_WRITTEN INSTRUCTION_:
Retype the opening lines of the listing below, ending with the line that contains "R = math.radians", and leave out any pictures.

#### RECORDS TO USE ####

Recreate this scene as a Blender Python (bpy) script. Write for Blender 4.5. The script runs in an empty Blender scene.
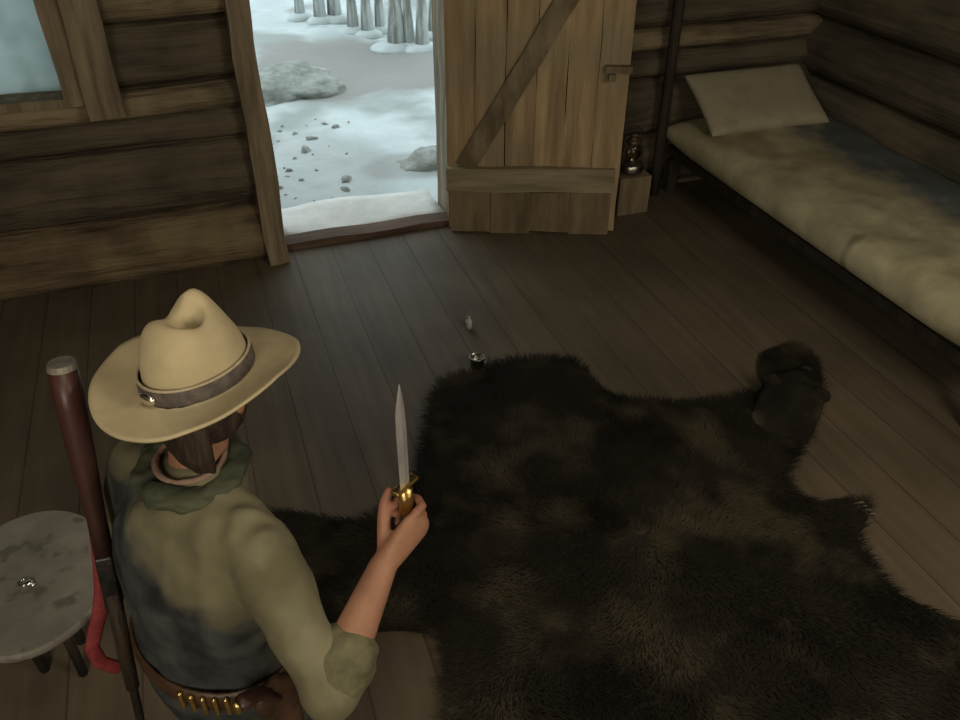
import bpy, bmesh, math, random
from mathutils import Vector, Matrix, noise
random.seed(7)
SC = bpy.context.scene
COL = SC.collection
PI = math.pi
R = math.radians

# ------------------------------------------------------------------ camera
F = 827.0; CH = 2.55; PITCH = R(36); YAW = R(19.2)
cam_d = bpy.data.cameras.new('camera'); cam = bpy.data.objects.new('camera', cam_d); COL.objects.link(cam)
cam.location = (0, 0, CH); cam.rotation_euler = (PI/2-PITCH, 0, -YAW)
cam_d.sensor_width = 36; cam_d.lens = 36*F/960; cam_d.clip_end = 200
SC.camera = cam
cp, sp, cy_, sy_ = math.cos(PITCH), math.sin(PITCH), math.cos(YAW), math.sin(YAW)

def G(px, py, z=0.0):
    """surveying helper: place on the level z seen along a sight line"""
    u = (px-480)/F; v = (py-360)/F
    f = cp - v*sp; d = sp + v*cp
    s = (CH-z)/d
    return Vector((s*(u*cy_+f*sy_), s*(f*cy_-u*sy_), z))

# ------------------------------------------------------------------ materials
def new_mat(name):
    m = bpy.data.materials.new(name); m.use_nodes = True
    nt = m.node_tree; nt.nodes.clear()
    out = nt.nodes.new('ShaderNodeOutputMaterial'); b = nt.nodes.new('ShaderNodeBsdfPrincipled')
    nt.links.new(b.outputs[0], out.inputs[0])
    return m, nt, b

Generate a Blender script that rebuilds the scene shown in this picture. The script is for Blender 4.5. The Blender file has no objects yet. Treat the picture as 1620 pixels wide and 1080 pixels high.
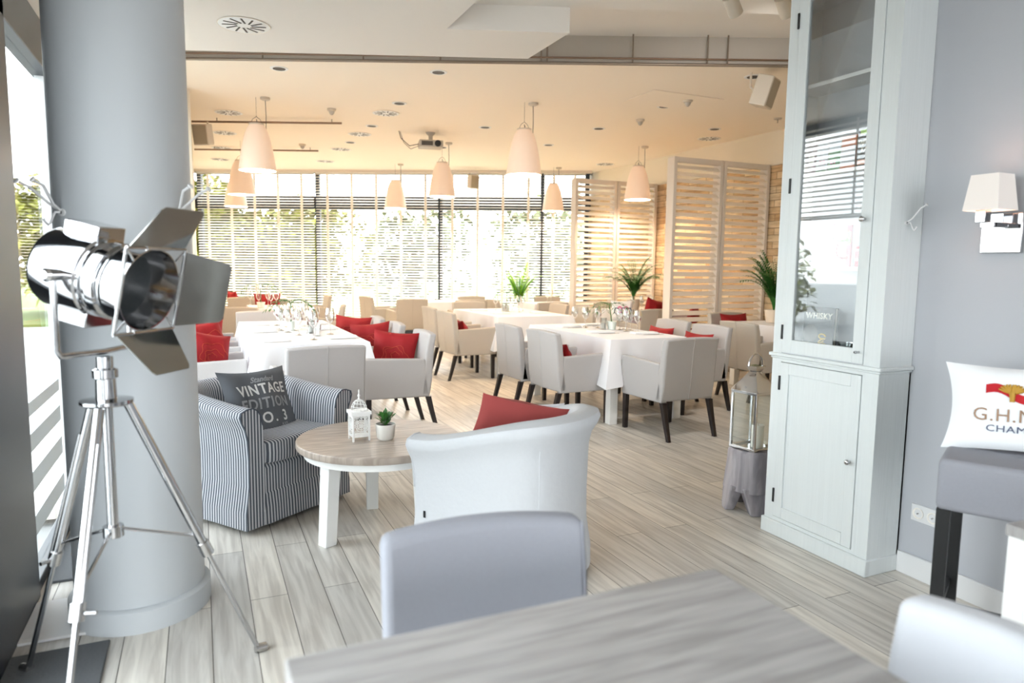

####

_ANSWER TO THE PROBLEM_:
Recreate this scene as a Blender Python (bpy) script. Write for Blender 4.5. The script runs in an empty Blender scene.
import bpy, bmesh, math, random
from mathutils import Vector, Matrix, noise
random.seed(7)
SC = bpy.context.scene
COL = SC.collection
PI = math.pi
R = math.radians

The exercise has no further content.